## TASK BRIEF
The answer is a single number: how many lines hold the string "picture".

· · ·

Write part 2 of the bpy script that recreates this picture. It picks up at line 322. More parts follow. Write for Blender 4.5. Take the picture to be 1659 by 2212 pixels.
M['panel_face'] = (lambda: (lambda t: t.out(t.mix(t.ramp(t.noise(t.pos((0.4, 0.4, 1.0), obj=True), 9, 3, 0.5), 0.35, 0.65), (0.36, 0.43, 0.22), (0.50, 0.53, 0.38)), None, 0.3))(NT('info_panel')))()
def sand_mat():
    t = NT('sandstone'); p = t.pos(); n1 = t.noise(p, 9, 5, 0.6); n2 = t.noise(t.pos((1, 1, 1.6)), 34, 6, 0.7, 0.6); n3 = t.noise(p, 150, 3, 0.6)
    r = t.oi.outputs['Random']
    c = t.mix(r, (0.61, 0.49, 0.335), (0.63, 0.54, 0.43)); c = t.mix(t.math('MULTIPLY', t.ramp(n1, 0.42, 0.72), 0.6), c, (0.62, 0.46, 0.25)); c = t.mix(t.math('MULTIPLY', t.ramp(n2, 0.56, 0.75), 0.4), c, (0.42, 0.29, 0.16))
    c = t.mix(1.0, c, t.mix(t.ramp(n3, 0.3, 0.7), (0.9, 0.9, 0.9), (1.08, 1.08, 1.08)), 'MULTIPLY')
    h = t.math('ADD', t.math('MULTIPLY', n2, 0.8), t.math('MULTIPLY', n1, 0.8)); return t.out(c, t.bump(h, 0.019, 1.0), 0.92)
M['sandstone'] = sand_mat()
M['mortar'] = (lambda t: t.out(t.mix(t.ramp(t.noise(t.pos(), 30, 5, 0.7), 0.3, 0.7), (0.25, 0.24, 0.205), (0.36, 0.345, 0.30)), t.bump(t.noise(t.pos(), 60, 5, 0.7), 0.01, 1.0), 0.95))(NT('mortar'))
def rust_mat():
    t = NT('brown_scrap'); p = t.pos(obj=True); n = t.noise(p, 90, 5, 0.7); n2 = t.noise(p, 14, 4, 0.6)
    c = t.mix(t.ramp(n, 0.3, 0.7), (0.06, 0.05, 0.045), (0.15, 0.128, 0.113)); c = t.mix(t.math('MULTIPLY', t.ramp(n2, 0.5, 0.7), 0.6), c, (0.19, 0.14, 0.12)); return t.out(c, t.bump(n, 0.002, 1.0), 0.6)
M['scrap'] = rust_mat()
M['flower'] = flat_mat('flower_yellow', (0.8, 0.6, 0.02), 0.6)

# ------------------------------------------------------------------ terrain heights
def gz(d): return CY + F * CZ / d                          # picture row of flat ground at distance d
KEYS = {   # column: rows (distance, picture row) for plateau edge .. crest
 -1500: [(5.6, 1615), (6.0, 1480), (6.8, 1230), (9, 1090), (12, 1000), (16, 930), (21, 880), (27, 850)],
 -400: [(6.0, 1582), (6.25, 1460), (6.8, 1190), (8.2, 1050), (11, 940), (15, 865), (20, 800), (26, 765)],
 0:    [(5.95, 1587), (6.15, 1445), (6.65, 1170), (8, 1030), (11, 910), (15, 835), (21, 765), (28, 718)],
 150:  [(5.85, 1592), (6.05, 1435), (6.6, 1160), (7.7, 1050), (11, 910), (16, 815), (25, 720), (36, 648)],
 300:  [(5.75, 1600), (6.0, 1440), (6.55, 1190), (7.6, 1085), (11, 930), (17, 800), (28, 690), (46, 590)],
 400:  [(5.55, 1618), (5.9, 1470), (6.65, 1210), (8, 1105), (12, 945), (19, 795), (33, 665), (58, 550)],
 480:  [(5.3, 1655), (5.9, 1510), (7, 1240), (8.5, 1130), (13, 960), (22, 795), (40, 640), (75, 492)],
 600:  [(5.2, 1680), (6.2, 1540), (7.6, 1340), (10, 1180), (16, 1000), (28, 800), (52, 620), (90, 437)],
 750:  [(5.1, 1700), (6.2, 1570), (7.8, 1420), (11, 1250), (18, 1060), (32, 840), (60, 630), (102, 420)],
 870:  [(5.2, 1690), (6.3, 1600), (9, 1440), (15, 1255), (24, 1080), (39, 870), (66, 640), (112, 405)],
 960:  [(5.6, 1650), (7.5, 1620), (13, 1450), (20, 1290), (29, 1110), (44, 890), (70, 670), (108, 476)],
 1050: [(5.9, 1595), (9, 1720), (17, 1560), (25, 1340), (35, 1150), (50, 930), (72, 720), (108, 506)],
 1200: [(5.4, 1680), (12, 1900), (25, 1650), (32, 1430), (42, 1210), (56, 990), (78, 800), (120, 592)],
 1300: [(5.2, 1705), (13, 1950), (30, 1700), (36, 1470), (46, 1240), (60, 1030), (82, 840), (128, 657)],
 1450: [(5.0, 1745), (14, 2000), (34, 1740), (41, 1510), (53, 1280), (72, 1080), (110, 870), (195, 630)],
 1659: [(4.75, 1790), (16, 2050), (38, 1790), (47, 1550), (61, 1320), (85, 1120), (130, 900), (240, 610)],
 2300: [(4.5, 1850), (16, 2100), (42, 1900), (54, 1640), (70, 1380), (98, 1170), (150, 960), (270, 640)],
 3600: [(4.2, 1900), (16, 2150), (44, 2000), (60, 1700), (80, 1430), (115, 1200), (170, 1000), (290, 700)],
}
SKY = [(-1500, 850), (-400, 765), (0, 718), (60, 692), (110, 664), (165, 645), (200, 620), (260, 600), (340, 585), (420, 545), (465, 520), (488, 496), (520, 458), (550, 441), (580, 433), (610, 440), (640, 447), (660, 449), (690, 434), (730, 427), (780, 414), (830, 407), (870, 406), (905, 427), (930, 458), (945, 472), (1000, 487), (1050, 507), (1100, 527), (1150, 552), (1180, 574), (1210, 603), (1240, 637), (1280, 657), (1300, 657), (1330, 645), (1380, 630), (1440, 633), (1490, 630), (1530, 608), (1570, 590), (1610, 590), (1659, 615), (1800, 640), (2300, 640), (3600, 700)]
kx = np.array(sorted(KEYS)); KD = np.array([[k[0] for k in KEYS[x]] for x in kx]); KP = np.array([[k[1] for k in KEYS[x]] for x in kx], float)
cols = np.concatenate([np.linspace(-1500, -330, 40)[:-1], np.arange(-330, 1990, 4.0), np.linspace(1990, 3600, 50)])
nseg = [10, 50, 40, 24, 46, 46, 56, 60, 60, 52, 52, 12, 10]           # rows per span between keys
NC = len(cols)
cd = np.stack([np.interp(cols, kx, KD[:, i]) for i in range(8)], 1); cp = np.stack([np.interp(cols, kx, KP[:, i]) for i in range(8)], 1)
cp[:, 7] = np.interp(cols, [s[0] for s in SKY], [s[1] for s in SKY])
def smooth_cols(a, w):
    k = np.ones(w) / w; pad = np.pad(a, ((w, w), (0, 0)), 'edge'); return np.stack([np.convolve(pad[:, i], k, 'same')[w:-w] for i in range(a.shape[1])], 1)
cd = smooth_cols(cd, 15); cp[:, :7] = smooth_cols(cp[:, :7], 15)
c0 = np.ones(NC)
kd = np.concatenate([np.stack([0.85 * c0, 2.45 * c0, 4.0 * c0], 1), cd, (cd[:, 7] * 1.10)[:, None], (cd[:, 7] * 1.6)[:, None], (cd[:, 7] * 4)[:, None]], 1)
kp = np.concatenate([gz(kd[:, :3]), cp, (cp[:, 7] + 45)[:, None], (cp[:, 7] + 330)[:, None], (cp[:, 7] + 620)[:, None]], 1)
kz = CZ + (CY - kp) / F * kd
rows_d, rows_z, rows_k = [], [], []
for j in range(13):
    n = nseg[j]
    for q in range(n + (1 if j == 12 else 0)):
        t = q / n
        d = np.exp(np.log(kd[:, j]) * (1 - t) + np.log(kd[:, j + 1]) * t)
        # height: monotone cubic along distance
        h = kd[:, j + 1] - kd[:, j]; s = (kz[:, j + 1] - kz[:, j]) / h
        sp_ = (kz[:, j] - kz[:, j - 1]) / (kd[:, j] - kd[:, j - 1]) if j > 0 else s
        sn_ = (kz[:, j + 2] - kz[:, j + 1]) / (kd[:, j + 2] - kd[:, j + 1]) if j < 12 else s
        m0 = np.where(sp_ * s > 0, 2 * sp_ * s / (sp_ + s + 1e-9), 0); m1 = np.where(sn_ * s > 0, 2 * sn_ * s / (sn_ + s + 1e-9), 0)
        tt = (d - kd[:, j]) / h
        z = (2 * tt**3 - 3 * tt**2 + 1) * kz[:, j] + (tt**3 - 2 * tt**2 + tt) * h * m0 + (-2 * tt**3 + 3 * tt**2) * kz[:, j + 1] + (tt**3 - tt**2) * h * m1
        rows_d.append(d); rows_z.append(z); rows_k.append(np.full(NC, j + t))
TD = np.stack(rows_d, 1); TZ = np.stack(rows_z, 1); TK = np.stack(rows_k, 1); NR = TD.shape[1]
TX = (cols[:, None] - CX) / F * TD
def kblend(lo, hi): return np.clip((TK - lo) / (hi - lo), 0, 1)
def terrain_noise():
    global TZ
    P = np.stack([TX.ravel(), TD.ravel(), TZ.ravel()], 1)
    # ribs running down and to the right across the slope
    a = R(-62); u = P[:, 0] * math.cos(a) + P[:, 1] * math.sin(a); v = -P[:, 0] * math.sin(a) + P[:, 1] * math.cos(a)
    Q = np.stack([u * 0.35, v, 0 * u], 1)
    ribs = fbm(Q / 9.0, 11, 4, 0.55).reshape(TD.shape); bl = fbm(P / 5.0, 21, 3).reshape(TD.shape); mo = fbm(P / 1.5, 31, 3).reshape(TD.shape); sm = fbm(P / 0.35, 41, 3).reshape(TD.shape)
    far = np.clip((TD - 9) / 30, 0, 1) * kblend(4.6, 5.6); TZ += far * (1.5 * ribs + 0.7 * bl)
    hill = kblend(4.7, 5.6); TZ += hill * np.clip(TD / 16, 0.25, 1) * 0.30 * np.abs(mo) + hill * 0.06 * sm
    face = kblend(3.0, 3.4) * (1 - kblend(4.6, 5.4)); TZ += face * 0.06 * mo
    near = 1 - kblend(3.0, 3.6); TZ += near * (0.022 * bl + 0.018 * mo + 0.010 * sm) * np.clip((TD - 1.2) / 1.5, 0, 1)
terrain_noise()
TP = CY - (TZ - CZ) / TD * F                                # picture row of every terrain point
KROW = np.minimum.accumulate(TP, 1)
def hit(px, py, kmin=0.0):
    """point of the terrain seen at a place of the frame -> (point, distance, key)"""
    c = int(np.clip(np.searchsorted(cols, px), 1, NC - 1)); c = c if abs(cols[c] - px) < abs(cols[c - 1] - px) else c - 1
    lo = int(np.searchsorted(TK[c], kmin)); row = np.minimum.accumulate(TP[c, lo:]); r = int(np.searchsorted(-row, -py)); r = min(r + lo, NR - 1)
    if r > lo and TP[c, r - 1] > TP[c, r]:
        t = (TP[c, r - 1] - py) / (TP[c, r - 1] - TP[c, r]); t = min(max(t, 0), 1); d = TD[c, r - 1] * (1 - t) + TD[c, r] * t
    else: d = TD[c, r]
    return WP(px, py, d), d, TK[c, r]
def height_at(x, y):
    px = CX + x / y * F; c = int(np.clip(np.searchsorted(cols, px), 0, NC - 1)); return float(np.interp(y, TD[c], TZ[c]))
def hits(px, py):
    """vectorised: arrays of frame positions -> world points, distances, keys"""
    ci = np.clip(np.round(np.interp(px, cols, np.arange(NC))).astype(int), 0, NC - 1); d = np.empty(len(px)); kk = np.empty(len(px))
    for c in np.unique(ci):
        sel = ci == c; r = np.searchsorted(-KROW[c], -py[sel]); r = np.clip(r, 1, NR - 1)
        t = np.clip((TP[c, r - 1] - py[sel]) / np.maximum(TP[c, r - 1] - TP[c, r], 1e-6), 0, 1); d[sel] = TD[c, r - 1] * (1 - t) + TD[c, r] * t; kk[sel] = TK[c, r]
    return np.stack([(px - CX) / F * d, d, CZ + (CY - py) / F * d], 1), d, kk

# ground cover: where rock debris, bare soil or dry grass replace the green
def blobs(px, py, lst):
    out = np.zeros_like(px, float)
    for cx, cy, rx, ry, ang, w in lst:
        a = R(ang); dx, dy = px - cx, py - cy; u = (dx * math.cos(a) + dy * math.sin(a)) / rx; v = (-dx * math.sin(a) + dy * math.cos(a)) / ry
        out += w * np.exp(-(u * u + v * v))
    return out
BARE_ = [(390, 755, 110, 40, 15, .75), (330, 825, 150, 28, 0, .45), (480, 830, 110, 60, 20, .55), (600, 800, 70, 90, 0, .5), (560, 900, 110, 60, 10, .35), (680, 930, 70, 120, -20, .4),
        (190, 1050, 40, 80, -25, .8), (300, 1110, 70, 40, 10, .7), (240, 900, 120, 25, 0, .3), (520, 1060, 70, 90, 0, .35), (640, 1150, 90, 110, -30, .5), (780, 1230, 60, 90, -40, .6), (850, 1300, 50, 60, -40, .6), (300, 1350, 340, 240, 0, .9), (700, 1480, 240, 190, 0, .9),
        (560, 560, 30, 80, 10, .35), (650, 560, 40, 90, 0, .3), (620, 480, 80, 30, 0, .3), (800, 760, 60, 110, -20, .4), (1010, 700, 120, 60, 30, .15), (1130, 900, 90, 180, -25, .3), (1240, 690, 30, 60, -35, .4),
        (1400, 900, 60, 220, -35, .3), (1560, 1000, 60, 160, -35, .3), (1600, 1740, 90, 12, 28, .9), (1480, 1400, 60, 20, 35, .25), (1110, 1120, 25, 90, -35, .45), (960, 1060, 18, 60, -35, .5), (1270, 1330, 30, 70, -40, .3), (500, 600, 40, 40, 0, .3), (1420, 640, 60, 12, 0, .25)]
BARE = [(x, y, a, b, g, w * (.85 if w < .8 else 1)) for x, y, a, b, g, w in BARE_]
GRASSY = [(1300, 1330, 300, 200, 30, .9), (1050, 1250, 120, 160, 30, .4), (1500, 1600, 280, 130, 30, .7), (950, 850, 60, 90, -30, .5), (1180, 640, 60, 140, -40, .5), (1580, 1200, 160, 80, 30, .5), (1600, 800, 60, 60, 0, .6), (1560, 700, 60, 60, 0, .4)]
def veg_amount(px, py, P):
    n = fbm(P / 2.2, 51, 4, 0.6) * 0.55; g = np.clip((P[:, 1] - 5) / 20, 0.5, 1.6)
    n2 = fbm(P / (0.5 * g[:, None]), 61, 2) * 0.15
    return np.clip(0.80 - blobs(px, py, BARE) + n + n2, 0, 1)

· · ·

## EXERCISE ANSWER
4